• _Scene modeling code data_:
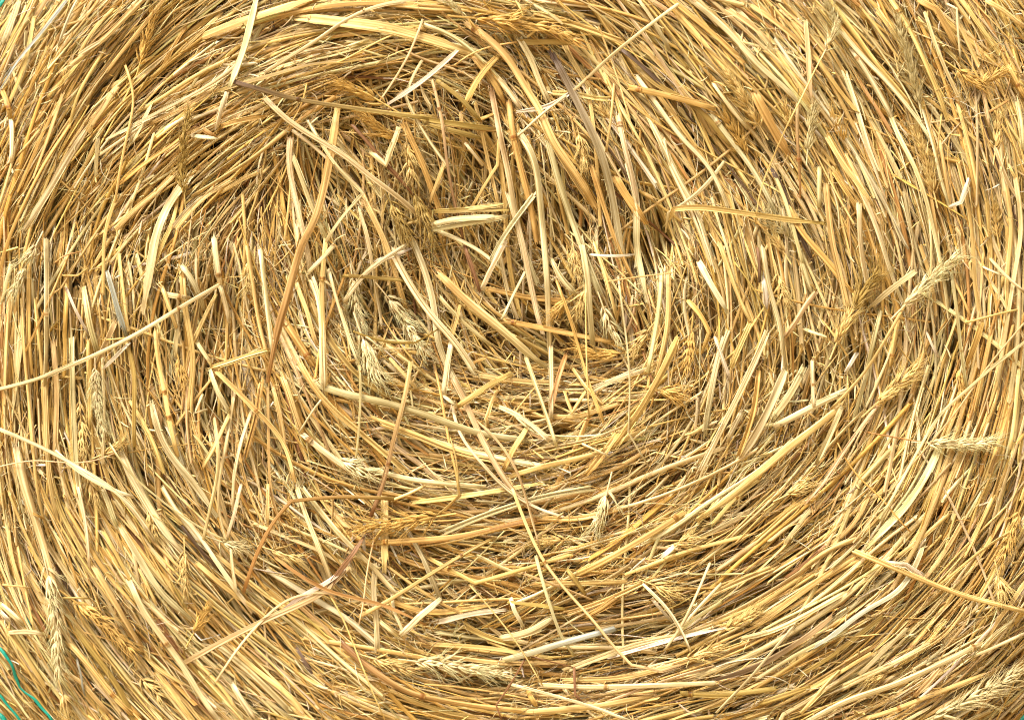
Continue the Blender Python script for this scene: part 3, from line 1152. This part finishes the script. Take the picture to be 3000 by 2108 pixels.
chaff = MB()
pa, de, w_, _ = strands(9000, 50, 280, 2.2, 6, -0.005, 0.014, 6, .06, 1.8, .12)
add_strands(chaff, pa, de, w_, [.3, .36, .12, .02, .06, .03, .01, .08, .0, .0], 4, .5, .4, tip=.35)
pa, de, w_, _ = strands(7000, 30, 170, 5, 14, -0.005, 0.010, 6, .05, 1.8, .2, patch=True)
add_strands(chaff, pa, de, w_, [.3, .36, .12, .02, .06, .03, .01, .08, .0, .0], 6, .6, .85, tip=.6)
pa, de, w_, _ = strands(26000, 20, 100, 1.5, 3.6, -0.008, 0.004, 6, .26, 3.0, .5, patch=True)
add_strands(chaff, pa, de, w_, [.28, .42, .10, .02, .04, .03, .01, .1, .0, .0], 3, .2, 0, tip=.2)
pa, de, w_, _ = strands(12000, 10, 55, 3, 9, -0.008, 0.006, 4, .12, 4.0, .8, patch=True)
add_strands(chaff, pa, de, w_, [.3, .4, .1, .02, .05, .03, .01, .1, .0, .0], 4, .2, .8, tip=.4)
chaff_o = chaff.build('chaff', MAT, bale)
tag(chaff_o, kind='stuff')

# ------------------------------------------------------------------ the loose stalks and blades one can tell apart
def path_height(q, level, L):
    x, y = q[:, 0], q[:, 1]
    h = surf(x, y)
    s = np.concatenate([[0], np.cumsum(np.hypot(*np.diff(q, axis=0).T))]); t = s / s[-1]
    # a stiff stalk bridges the dips of the relief
    ln = h[0] * (1 - t) + h[-1] * t
    h = np.maximum(.45 * h + .55 * ln, h)
    off = OFF[level] + 0.002 * np.sin(np.pi * t)
    end = {1: .12, 2: .10, 3: .08, 4: .06}[level]
    low = OFF[level] * .35
    e = np.clip(np.minimum(t, 1 - t) / end, 0, 1)
    e = e * e * (3 - 2 * e)
    return h + low + (off - low) * e, t


ANCH = []     # (label phrase, path) for the things other labels refer to


def grade(cols, t, rng):
    cs = [TINT[c] * (0.93 + .14 * rng.random()) * np.array([1, 1 + rng.normal(0, .02), 1 + rng.normal(0, .05)]) for c in cols]
    if len(cs) == 1:
        cs = [cs[0], cs[0] * (0.88 + .2 * rng.random())]
    f = (t[:, None]) ** .8
    return np.clip(cs[0] * (1 - f) + cs[1] * f, 0, .86)


def make_stem(d, rng, into=None):
    q, nk = smooth_path(d['pts'], 12, 12 if d['flat'] else 18)
    d['q'], d['kinks'] = q, nk
    L = np.hypot(*np.diff(q, axis=0).T).sum()
    d['len'] = L
    qq = q.copy()
    if len(q) > 6 and not d['flat']:         # nothing is ruler straight
        t0 = np.linspace(0, 1, len(q))
        nrm = np.array([-(q[-1] - q[0])[1], (q[-1] - q[0])[0]]); nrm = nrm / (np.hypot(*nrm) + 1e-6)
        qq = qq + nrm * (np.sin(t0 * np.pi * (1 + rng.random() * 2) + rng.random() * 6) * rng.normal(0, .7))[:, None]
    h, t = path_height(qq, d['level'], L)
    P = world_pos(qq[:, 0], qq[:, 1], h)
    col = grade(d['cols'], t, rng)
    w = d['w'] * S
    k = len(P)
    mb = into or MB()
    seed = rng.random() * 60
    if d['flat']:
        taper = np.clip(t / .06, .8, 1) * np.clip((1 - t) / .18, .62, 1)
        W = w * taper * (1 + .06 * np.sin(t * 11 + seed))
        if len(d['cols']) == 2 and d['w'] > 26:
            W = w * np.interp(t, [0, .1, .5, .8, 1], [.8, 1, .8, .45, .1])
        tube(mb, P, W, flat=.12, sides=18, col=col, fold=.22 * rng.choice([-1, 1]) + rng.normal(0, .08),
             roll=rng.normal(0, .18) + t * rng.normal(0, .35), seed=seed, jag=.9, ribs=3, rng=rng)
    else:
        W = w * (1 - .10 * t) * (1 + .02 * np.sin(t * 9 + seed))
        thick = d['w'] >= 13
        fl = (.30 + .28 * rng.random()) if d['w'] > 13 else .6
        parts = [(0, 1)]
        if d['w'] > 13 and not d['nodes'] and not d['short'] and rng.random() < .38:      # split lengthwise into strips
            m = int(rng.integers(2, 4))
            parts = [((i - (m - 1) / 2) / m * 1.05, (1.25 if m == 2 else 1.35) / m) for i in range(m)]
        tang = unit(np.gradient(P, axis=0))
        sd = np.cross(tang, np.array([0, -1.0, 0]))
        for o_, wf in parts:
          spread = 1 + .5 * np.clip((t - .75) / .25, 0, 1) ** 2 + .4 * np.clip((.2 - t) / .2, 0, 1) ** 2
          Pp = P + sd * (W * o_ * spread)[:, None] + np.array([0, 1, 0]) * rng.normal(0, .0006)
          cut0, cut1 = (rng.integers(0, max(1, k // 9)), rng.integers(0, max(1, k // 9))) if len(parts) > 1 and k > 12 else (0, 0)
          sl_ = slice(cut0, k - cut1)
          cc = np.clip(col * (rng.uniform(.86, 1.1) if len(parts) > 1 else 1), 0, .86)
          tube(mb, Pp[sl_], (W * wf)[sl_], flat=fl if len(parts) == 1 else .4, sides=20 if len(parts) == 1 else 10, col=cc[sl_], roll=(rng.normal(0, .2) + t * rng.normal(0, .4))[sl_],
             ribs=int(rng.choice([3, 4, 5])) if thick and len(parts) == 1 else 2 * (len(parts) > 1), seed=seed + o_ * 9, jag=1.1, hollow=d['w'] >= 12 and len(parts) == 1, rng=rng)
    # loose fibres peeling off along it
    if d['w'] >= 9 and k > 8:
        for _ in range(rng.integers(0, 4)):
            a = int(rng.integers(0, k - 6)); b = int(min(k, a + rng.integers(5, 16)))
            tt = np.linspace(0, 1, b - a)
            sdv = np.cross(unit(np.gradient(P, axis=0)), np.array([0, -1.0, 0]))[a:b]
            Q = P[a:b] + sdv * (rng.choice([-1, 1]) * w * (.42 + rng.random() * .5 * tt ** 2))[:, None] - np.array([0, 1, 0]) * (w * .25 + tt ** 2 * .003 * rng.random())[:, None]
            tube(mb, Q, S * rng.uniform(1.8, 3.4) * np.linspace(1, .4, b - a), flat=.6, sides=5, col=np.clip(col[a:b] * 1.08, 0, .86), seed=seed + 2, rng=rng)
    # split, frayed ends
    if d['w'] >= 14 and d['level'] <= 3:
        for e in (0, -1):
            if rng.random() < .6:
                for _ in range(rng.integers(1, 4)):
                    a = P[e]; dirv = unit((P[0] - P[min(3, k - 1)]) if e == 0 else (P[-1] - P[-min(4, k)]))
                    side = np.cross(dirv, [0, -1, 0]); o = side * rng.normal(0, .25) * w
                    ln = w * (1 + 2.2 * rng.random()); sp = rng.normal(0, .22)
                    tt = np.linspace(-.3, 1, 5)[:, None]
                    Q = a + o + dirv * ln * tt + side * ln * sp * np.clip(tt, 0, 1) ** 1.5 - np.array([0, 1, 0]) * ln * .08 * tt
                    tube(mb, Q, w * .22 * np.linspace(1, .25, 5), flat=.35, sides=5, col=np.tile(col[e] * 1.05, (5, 1)).clip(0, .86), seed=seed + 3, rng=rng)
    if into:
        return None
    name = 'leaf_blade' if d['flat'] else 'straw_stem'
    org = P[k // 2]
    o = mb.build(name, MAT, origin=tuple(org))
    for f in d['nodes']:
        i = int(np.clip(f * (k - 1), 2, k - 3))
        nb = MB()
        i0, i1 = max(0, i - 1), min(k - 1, i + 1)
        c, dv = P[i], unit(P[i1] - P[i0])
        tt = np.linspace(-1, 1, 7)
        Q = c + dv * (tt[:, None] * w * .42)
        prof = np.array([1.03, 1.12, 1.2, 1.12, 1.2, 1.12, 1.03])
        nc = np.array([[.55, .42, .30], [.6, .45, .3], [.5, .34, .2], [.42, .28, .16], [.5, .34, .2], [.8, .7, .55], [.95, .9, .8]])
        tube(nb, Q, W[i] * prof, flat=.8, sides=12, col=col[i] * nc, seed=seed + 7, rng=rng)
        nb.build('joint', MAT, o)
    return o


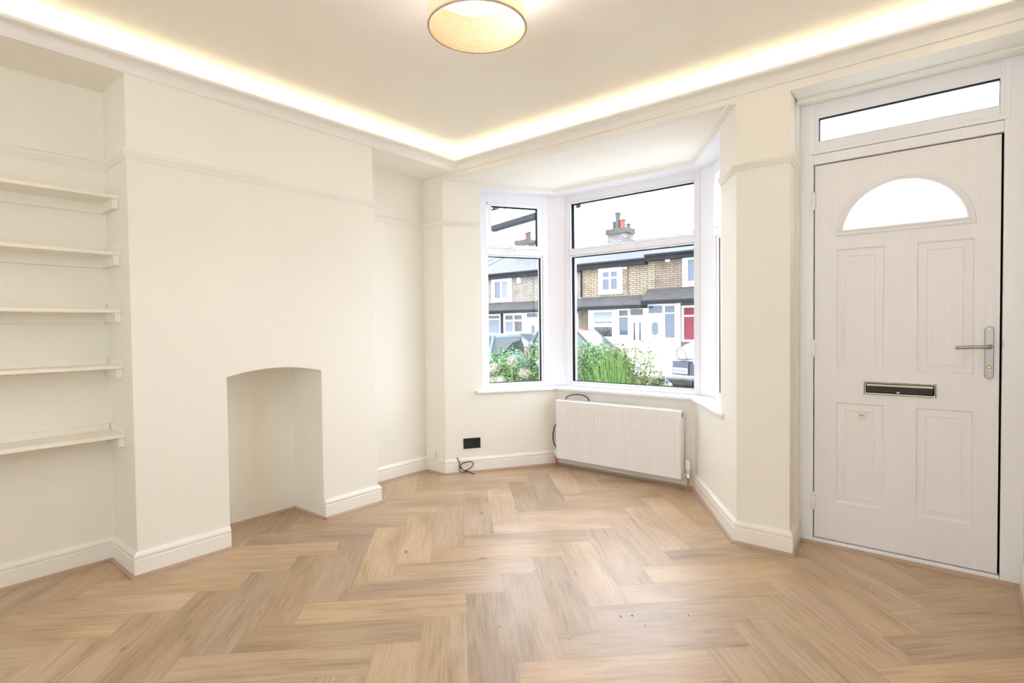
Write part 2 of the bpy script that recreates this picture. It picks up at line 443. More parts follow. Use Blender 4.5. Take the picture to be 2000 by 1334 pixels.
# ---- skirting
def skirt(name, pl, label):
    h = .122
    prof = [(0, 0), (.018, 0), (.018, h - .038), (.0145, h - .034), (.0145, h - .031), (.018, h - .026), (.0185, h - .018), (.013, h - .008), (.008, h - .003), (.007, h), (0, h)]
    bm = nb(); sweep(bm, pl, prof)
    return tag(struct(name, bm, M_TRIM, smooth=40), label, 'skirting board')
skirt('baseboard_left', [(XA, -.5), (XA, Y1), (XC, Y1), (XC, FY0 - .004)], 'cream skirting board of the shelved alcove')
skirt('baseboard_front', [(XC, FY1 + .004), (XC, Y2), (XB, Y2), (XB, F), (BAY1, F), tuple(pB2 - dL * .012)], 'cream skirting board from the fireplace to the radiator')
skirt('baseboard_pier', [tuple(pB3 + dR * .012), (BAY4, F), (XP, F), (XP2, D - .03)], 'cream skirting board round the pier beside the door')
skirt('baseboard_right', [(XR, D - .03), (XR, YBACK)], 'cream skirting board right of the door')
def bead(name, pl, o, label):
    prof = [(o, 0), (o + .014, 0), (o + .0135, .005), (o + .010, .011), (o + .004, .0145), (o, .015)]
    bm = nb(); sweep(bm, pl, prof)
    return tag(struct(name, bm, M_BEAD, smooth=50), label, 'floor bead')
bead('trim_4', [(XA, -.5), (XA, Y1), (XC, Y1), (XC, FY0 - .004)], .018, 'oak coloured bead at the foot of the alcove skirting')
bead('trim_5', [(XC, FY0), (XA - .006, FY0), (XA - .006, FY1), (XC + .01, FY1)], 0, 'oak coloured bead inside the fireplace recess')
bead('trim_6', [(XC, FY1 + .002), (XC, Y2), (XB, Y2), (XB, F), (BAY1, F), tuple(pB2 - dL * .01)], .018, 'oak coloured bead from the fireplace to the radiator')
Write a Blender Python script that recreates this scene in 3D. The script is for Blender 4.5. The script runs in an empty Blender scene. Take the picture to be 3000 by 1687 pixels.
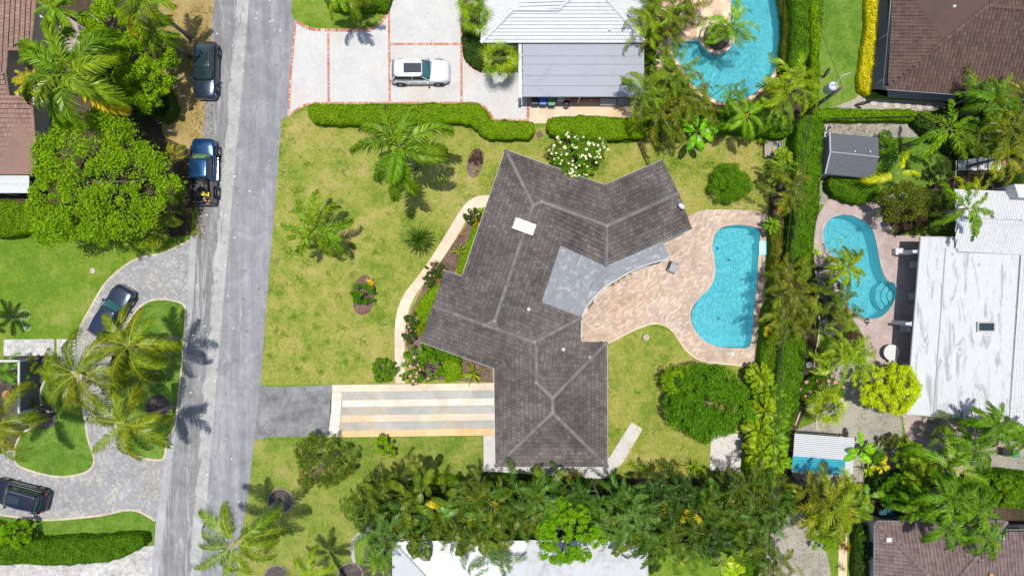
import bpy, bmesh, math, random
import numpy as np
from mathutils import Vector, Matrix, Euler
from mathutils.geometry import tessellate_polygon
random.seed(7); np.random.seed(7)
R = math.radians
# ------------------------------------------------------------------ camera, sky, sun, exposure
scn = bpy.context.scene
COL = scn.collection
CAM_H = 57.14            # drone height in metres
S = 35.0                 # photograph pixels per metre on the ground
CX, CY = 1500.0, 843.5   # photograph centre
cd = bpy.data.cameras.new('camera'); cam = bpy.data.objects.new('camera', cd); COL.objects.link(cam)
cam.location = (0, 0, CAM_H); cam.rotation_euler = (0, 0, 0)
cd.sensor_width = 36; cd.sensor_fit = 'HORIZONTAL'; cd.lens = 36 * CAM_H / (3000 / S)
cd.clip_start = 0.5; cd.clip_end = 2000
scn.camera = cam
SHX, SHY = 0.0, 0.07     # shadow offset per metre of height (x right, y down the picture)
el = math.atan2(1, math.hypot(SHX, SHY))
w = bpy.data.worlds.new('World'); scn.world = w; w.use_nodes = True
wn = w.node_tree; wn.nodes.clear()
sky = wn.nodes.new('ShaderNodeTexSky'); sky.sky_type = 'NISHITA'; sky.sun_disc = False
sky.sun_elevation = el; sky.sun_rotation = 0.0; sky.air_density = 1.0; sky.dust_density = 1.2; sky.ozone_density = 1.0
bg = wn.nodes.new('ShaderNodeBackground'); bg.inputs['Strength'].default_value = 0.12
wo = wn.nodes.new('ShaderNodeOutputWorld')
wn.links.new(sky.outputs[0], bg.inputs[0]); wn.links.new(bg.outputs[0], wo.inputs[0])
sd = bpy.data.lights.new('sun', 'SUN'); sun = bpy.data.objects.new('sun', sd); COL.objects.link(sun)
sd.energy = 3.7; sd.angle = R(0.55); sd.color = (1.0, 0.965, 0.90)
sun.rotation_euler = Vector((-SHX, SHY, 1.0)).to_track_quat('Z', 'Y').to_euler()
sun.location = (0, 4, 80)
scn.view_settings.view_transform = 'Standard'; scn.view_settings.look = 'None'
scn.view_settings.exposure = 0.38; scn.view_settings.gamma = 1; scn.view_settings.use_curve_mapping = False

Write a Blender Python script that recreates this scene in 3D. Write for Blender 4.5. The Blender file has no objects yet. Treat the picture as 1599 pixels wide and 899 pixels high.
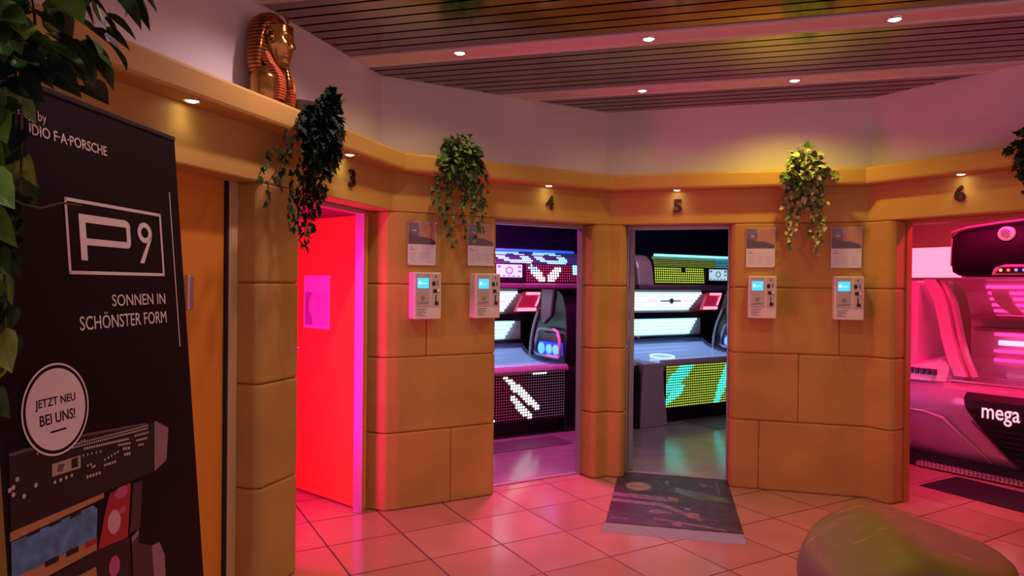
import bpy, bmesh, math, random
from mathutils import Vector, Matrix
random.seed(7)
SC = bpy.context.scene
COL = SC.collection
PI = math.pi
R = math.radians

# ------------------------------------------------------------------ camera, world, exposure
cam = bpy.data.cameras.new('camera')
cam.sensor_width = 36
cam.lens = 36 * 1062 / 1599
cam.clip_start = 0.05
cam_o = bpy.data.objects.new('camera', cam)
COL.objects.link(cam_o)
cam_o.matrix_world = Matrix.Translation((0, 0, 1.53)) @ Matrix.Rotation(PI / 2 - 0.0053, 4, 'X') @ Matrix.Rotation(0.0103, 4, 'Z')
SC.camera = cam_o
SC.view_settings.view_transform = 'Standard'
SC.view_settings.look = 'None'
SC.view_settings.gamma = 1
SC.view_settings.use_curve_mapping = False
SC.view_settings.exposure = 0.0
SC.cycles.use_denoising = True
SC.cycles.sample_clamp_indirect = 4
SC.cycles.max_bounces = 7
SC.cycles.transparent_max_bounces = 8

W = bpy.data.worlds.new('world')
SC.world = W
W.use_nodes = True
W.node_tree.nodes['Background'].inputs[0].default_value = (1.0, 0.53, 0.66, 1)
W.node_tree.nodes['Background'].inputs[1].default_value = 0.72

SPOT_W = 15.0          # ceiling spotlights
SHELF_W = 0.45          # little spots under the ledge
CAB3_W, CAB4_W, CAB5_W, CAB6_W = 34.0, 66.0, 13.0, 46.0
WARM = (1.0, 0.62, 0.30)
WARM_Y = (1.0, 0.70, 0.08)

# ------------------------------------------------------------------ geometry of the place (metres)
def U(a): return Vector((math.cos(R(a)), math.sin(R(a))))
P1, P2, P3 = Vector((-.805, 4.55)), Vector((.775, 5.43)), Vector((2.585, 4.945))
DIR = {'A': 71.8, 'B': 29.116, 'C': -15.0, 'D': -57.0}
ORG = {'A': P1, 'B': P1, 'C': P2, 'D': P3}
P0 = P1 + U(71.8) * -3.7
P4 = P3 + U(-57) * 2.3
def WM(w, s=0, y=0, z=0):
    o = ORG[w]
    return Matrix.Translation((o.x, o.y, 0)) @ Matrix.Rotation(R(DIR[w]), 4, 'Z') @ Matrix.Translation((s, y, z))
CEIL = 2.94

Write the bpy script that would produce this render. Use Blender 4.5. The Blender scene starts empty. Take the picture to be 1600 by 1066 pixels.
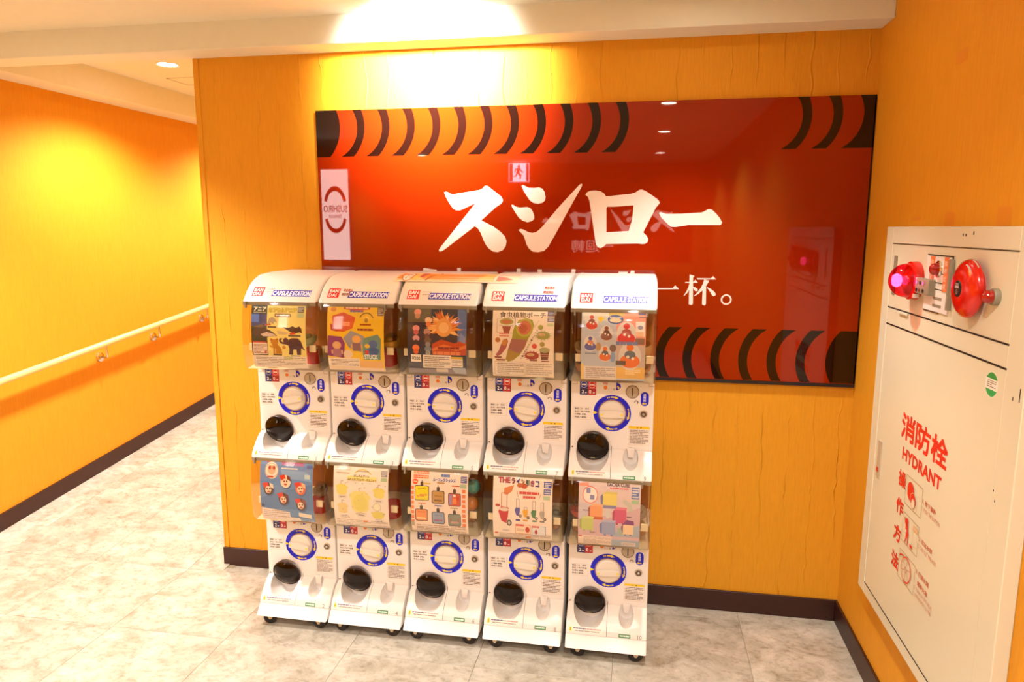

• _Written problem_: Begin at the first line of the entries above and return each line exactly, stopping after the line that contains "tag(chaff_o, kind='stuff')". Pictures do not belong in the copy.

• _Result below_:
Continue the Blender Python script for this scene: part 3, from line 1152. This part finishes the script. Take the picture to be 3000 by 2108 pixels.
chaff = MB()
pa, de, w_, _ = strands(9000, 50, 280, 2.2, 6, -0.005, 0.014, 6, .06, 1.8, .12)
add_strands(chaff, pa, de, w_, [.3, .36, .12, .02, .06, .03, .01, .08, .0, .0], 4, .5, .4, tip=.35)
pa, de, w_, _ = strands(7000, 30, 170, 5, 14, -0.005, 0.010, 6, .05, 1.8, .2, patch=True)
add_strands(chaff, pa, de, w_, [.3, .36, .12, .02, .06, .03, .01, .08, .0, .0], 6, .6, .85, tip=.6)
pa, de, w_, _ = strands(26000, 20, 100, 1.5, 3.6, -0.008, 0.004, 6, .26, 3.0, .5, patch=True)
add_strands(chaff, pa, de, w_, [.28, .42, .10, .02, .04, .03, .01, .1, .0, .0], 3, .2, 0, tip=.2)
pa, de, w_, _ = strands(12000, 10, 55, 3, 9, -0.008, 0.006, 4, .12, 4.0, .8, patch=True)
add_strands(chaff, pa, de, w_, [.3, .4, .1, .02, .05, .03, .01, .1, .0, .0], 4, .2, .8, tip=.4)
chaff_o = chaff.build('chaff', MAT, bale)
tag(chaff_o, kind='stuff')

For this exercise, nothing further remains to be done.